戸田市教育委員会は、教師の「経験・勘・気合い」に頼ってきた従来の教育を、データを根拠とした実践に変えていこうと、2022年度より独自に教育データベースの構築と利活用に取り組んでいる。

その主な目的は、子どもたち1人ひとりに応じたプッシュ型の支援だ。とくに力を入れているのは、現場で喫緊の課題となっている不登校児童生徒の支援。子どもたちのSOSを早期発見して支援につなげられないかと、2022年度はデジタル庁の「こどもに関する各種データの連携による支援実証事業」として、教育政策室が保有しているデータのほか、福祉部局から連携した乳幼児健診結果や保育・幼稚園の在園状況なども含めてさまざまな教育データの連携や分析を進めてきた。
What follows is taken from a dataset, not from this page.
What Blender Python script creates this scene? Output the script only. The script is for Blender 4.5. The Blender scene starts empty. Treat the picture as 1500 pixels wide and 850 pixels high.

2023年度は、この教育総合データベースを活用し、こども家庭庁「こどもデータ連携実証事業」として、内田洋行とAI開発企業のPKSHAグループと共に「不登校予測モデル」の構築に取り組んだ。

開発に携わった同市教育委員会事務局教育政策室主幹の秋葉健太氏は、「2022年度における500ほどのデータ項目を収集し、AIの機械学習を用いて不登校予測モデルをつくりました」と説明する。例えば、長期欠席調査、埼玉県学力・学習状況調査、学校生活に係るアンケートなどの各種調査結果、出欠・遅刻・早退の状況や保健室利用状況、教育相談の利用の有無、いじめ等に関する記録などのデータを用いたという。

具体的には、2023年12月からダッシュボードを市内の18の公立校(小学校12校、中学校6校、計約1万2000人の児童生徒を対象)に連携し、現場でのデータ活用を推進した。

ダッシュボードは、3種類ある。出欠や保健室利用状況といった記録系情報のほか、テスト結果やアンケート回答などのデータが蓄積された「児童(生徒)ダッシュボード」、学級や学年、学校の単位で分析したデータが確認できる「学校×市平均ダッシュボード」、そして、不登校リスクスコアが示される「不登校リスク判定ダッシュボード」だ。

アンケート「授業がわかる調査(小学校)」のデータ画面。レーダーチャートやハイライトでわかりやすく結果を可視化し、気になる子どもを抽出しやすくしている
学力調査の分析画面。個人データだけでなく、学級、学年、学校という集団単位のデータ分析も確認できる

「不登校リスクスコア」は、最もリスクが高いスコア80以上を赤色で示し、ピンク、オレンジ、黄色と数値が高い順に表示。アクセスできるのは、校長と教頭に限定している。